It would be impossible to talk about the great college football teams
and not include the mind-boggling exploits of Bud Wilkinson and his
great Oklahoma Sooners teams.
In his seventeen years as the Sooners' head coach, Wilkinson amassed a
145-29-4 record. Included in that span were separate winning streaks of
31 and 47 games, three national titles, four undefeated seasons, and
thirteen consecutive conference championships. His career .826 winning
percentage surpassed that of other coaching legends whose careers
overlapped his, such as Woody Hayes and Paul "Bear" Bryant.

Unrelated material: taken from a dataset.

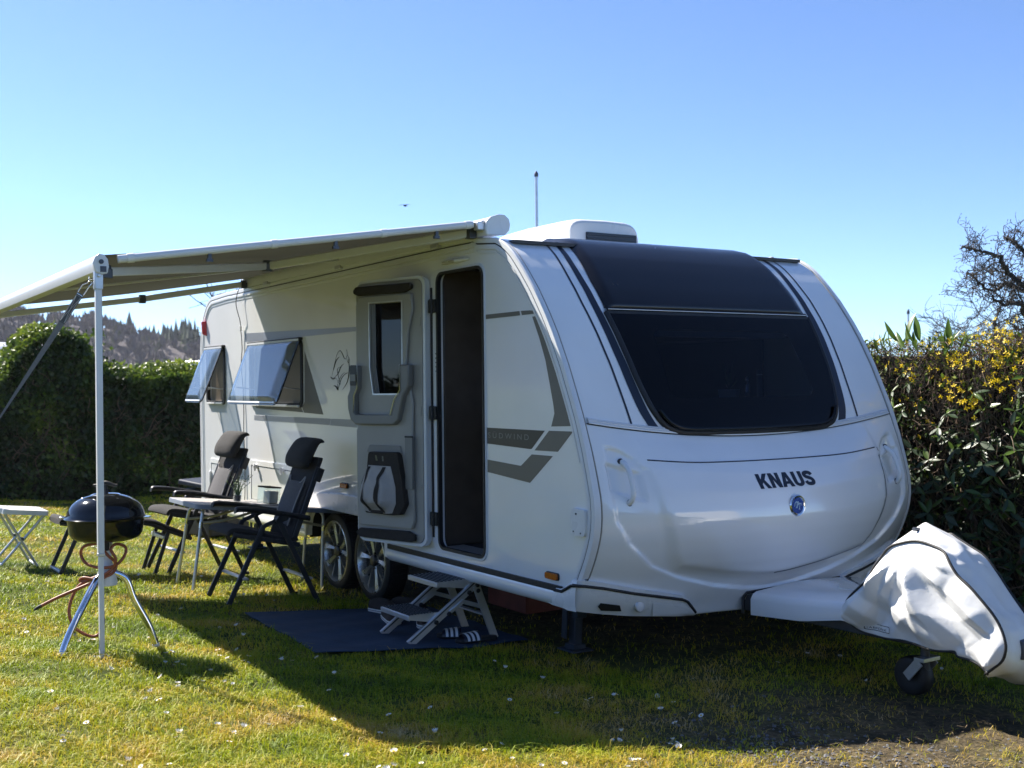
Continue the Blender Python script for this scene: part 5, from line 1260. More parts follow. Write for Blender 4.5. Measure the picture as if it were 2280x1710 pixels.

It wasn't just the steady stream of victories and titles, however, that
distinguished Wilkinson in a profession dominated by Type-A
personalities and Xs-and-Os savants. Tall, blond, handsome, charming,
and soft-spoken, Wilkinson was well-liked and would have fit well into
today's media-driven model of the "successful coach." A star quarterback
at the University of Minnesota, Wilkinson emerged as a sports star who
wasn't just an athlete. He earned a master's degree in English from
Syracuse University and later pioneered the role of
football-coach-turned-expert-television-analyst, beginning in the early
fifties with his own coach's show at Oklahoma. He later achieved a
different kind of notoriety in the sixties and seventies as a
network-television commentator. Along the way, he also took a foray into
politics and a brief return to coaching in the late seventies with the
NFL's St. Louis Cardinals.
I Remember Bud Wilkinson is the newest in the popular I Remember
series, offering hundreds of anecdotes and memories of Wilkinson by
dozens of people who knew him. Sources include former players, fellow
coaches, television personalities, friends, and others. This
comprehensive work goes into the locker room, between the white lines,
and behind the scenes to explore and explain what made the
multitalented, innovative Wilkinson a legend in his own time and beyond.